By Jerome A. Cohen
The title of this latest valuable message from IAPL Monitoring, “Rights lawyer Ding Jiaxi remains under police investigation,” sounds much too innocuous to encapsulate what is taking place. “Remains under police investigation” does not do justice to the gross injustice being perpetrated by the Linyi Public Security Bureau (PSB), the PSB that so abused the blind “barefoot lawyer” Chen Guangcheng in so many ways from 2005 until his extraordinary escape in 2012.
Human rights lawyer Ding has been held incommunicado for almost one year since his detention following the small HR lawyers meeting last December in Xiamen. If the experience of so many others is a guide, he is undoubtedly being subjected to tortures of various kinds.
What is interesting about this latest sad report of the plight of “disappeared lawyers” is the apparent refusal of the local procuracy to accept the PSB’s recommendation for prosecution on two occasions, presumably because the police are not deemed to have made out the case for “inciting subversion of state power”. In these circumstances Ding should be released free and clear or at least granted the PRC equivalent of “bail” if there is need for the investigation to continue.
The PSB rejects this proper course and continues to try again. The procuracy should order the PSB to at least grant the defense lawyer’s request for bail. Yet, in order to avoid embarrassment and accountability for the police and to avoid sanctions against the procuracy itself, it continues to send the case back for more evidence. The procuracy is caught in a dilemma, trying to do its duty to carry out the legal protections prescribed in the PRC Criminal Procedure Law to prevent an unjustifiable indictment and yet not run afoul of the Communist Party’s insistence that the police, procuracy and courts operate as “a single fist” in such cases.
I assume the Linyi City Party Political-Legal Committee will resolve the problem since, legally, the procuracy cannot continue at this point to keep sending the request for prosecution back to the police for further “investigation”.
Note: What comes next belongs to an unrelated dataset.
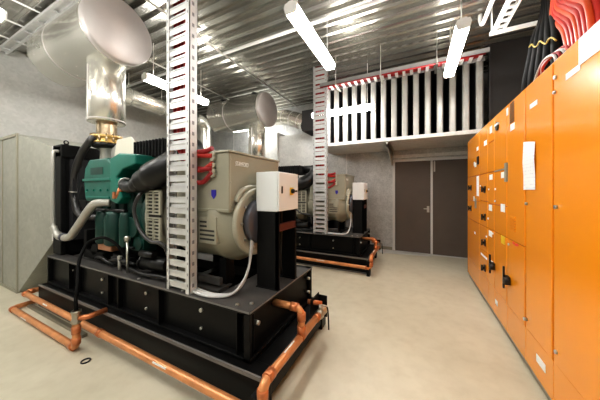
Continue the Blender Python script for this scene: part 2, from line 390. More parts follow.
def riser_cables(g, zs, label, grp):
    x0, x1, y0, y1, z0, z1 = g
    for k in range(5):
        xx = x0+.05+k*.042; zz = zs[k]
        pts = [(xx, y0+.052, z1), (xx, y0+.052, 2.6), (xx, y0+.052, zz+.15), (xx+.03, y0+.06, zz+.03), (x1+.02, y0+.09+.004*k, zz), (x1+.14, y0+.10, zz+[.02, -.01, 0, .05, .08][k]), ]
        tag(MB().tube(pts, .0195, 10, 6).build('power_cable', M['redc'] if k % 2 else M['darkred']), label, 'cable', grp)
riser_cables(g1, [1.75, 1.72, 1.61, 1.60, 1.50], 'red power cable on the foreground ladder bending into the foreground terminal box', 'red cables of the foreground cable ladder')
riser_cables(g2, [1.75, 1.72, 1.61, 1.60, 1.50], 'red power cable on the far ladder bending into the far terminal box', 'red cables of the far cable ladder')
# cable cleats (pale plates over every other gap, upper half)
for t, g in ((t1, g1), (t2, g2)):
    x0, x1, y0, y1, z0, z1 = g; k = 0; z = z0+.03+.046
    while z < z1-.1:
        if k % 2 == 1 and z > 1.25: MB().box(x0+.03, x1-.05, y0+.02, y0+.026, z+.004, z+.033).build('cleat', M['tray'], t)
        z += .0865; k += 1

# horizontal tray from the far ladder to the cabinets
def tray(name, x0, x1, y0, y1, z, along, label, m=M['tray']):
    t = thing(name, ((x0+x1)/2, (y0+y1)/2, z), label, 'cable tray')
    if along == 'x':
        for a in (y0, y1-.006): 
            MB().box(x0, x1, a, a+.006, z, z+.065).box(x0, x1, a, a+.02 if a == y0 else a-.014, z, z+.004).build('side_rail', m, t)
        k = x0+.05
        while k < x1: MB().box(k, k+.045, y0+.006, y1-.006, z+.002, z+.02).build('rung', M['tray'], t); k += .115
    else:
        for a in (x0, x1-.006): MB().box(a, a+.006, y0, y1, z, z+.085).box(a, a+.02 if a == x0 else a-.014, y0, y1, z, z+.004).build('side_rail', m, t)
        k = y0+.05
        while k < y1: MB().box(x0+.006, x1-.006, k, k+.04, z+.002, z+.02).build('rung', m, t); k += .115
    return t
tr = tray('cable_tray', -1.62, .95, 4.16, 4.42, 3.40, 'x', 'horizontal cable tray from the far ladder towards the cabinets, in front of the silencer bank', M['tray_d'])
for x in (-1.3, -.52, .3): MB().cyl((x, 4.14, 3.36), (x, 4.14, 3.87), .007, 6).build('hanger_rod', M['steel'], tr)
for x in (-1.3, -.52, .3): MB().box(x-.015, x+.015, 4.12, 4.46, 3.36, 3.385).build('cross_strut', M['steel'], tr)
tray('cable_tray', .89, 1.0, 1.5, 3.78, 3.42, 'y', 'cable tray over the fronts of the orange cabinets, running along the room', M['lwhite'])
for k in range(5):
    tag(MB().tube([(-1.75, 4.30, 3.2+.03*k), (-1.66, 4.26+.02*k, 3.40), (-1.4, 4.22+.04*k, 3.437), (-.3, 4.21+.04*k, 3.437), (.7, 4.22+.035*k, 3.437), (.93, 4.28, 3.46)], .0145, 8, 6).build('power_cable', M['darkred']),
        'red power cable lying along the horizontal tray in front of the silencer bank', 'cable', 'red cables on the horizontal tray')
tag(MB().tube([(-1.6, 4.14, 3.375), (.9, 4.14, 3.375)], .012, 8).build('power_cable', M['darkred']), 'dark red cable strapped under the near rail of the horizontal tray', 'cable')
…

DING’S LAWYERS GROUP WAS A MODERATE CIVIL SOCIETY ORGANIZATION. If I were a Hong Kong lawyer working for civic, political and legal reforms, I would take note of the Mainland precedents and be very worried about Hong Kong’s deteriorating constitutional prospects and my own future. For example, Dennis Kwok, the able and dynamic lawyer representing the Hong Kong legal profession in the Legislative Council until his Wednesday ouster by the NPCSC, intends to return to law practice and continue, as a citizen as well as a barrister, his opposition to the new National Security Law. Should he be prepared for detention and “investigation” for alleged “inciting subversion against state power”? Now that the Mainland security organizations have come to dominate HK, will he be subjected to the same incommunicado “investigation” procedures and punishments as Mainland lawyer Ding?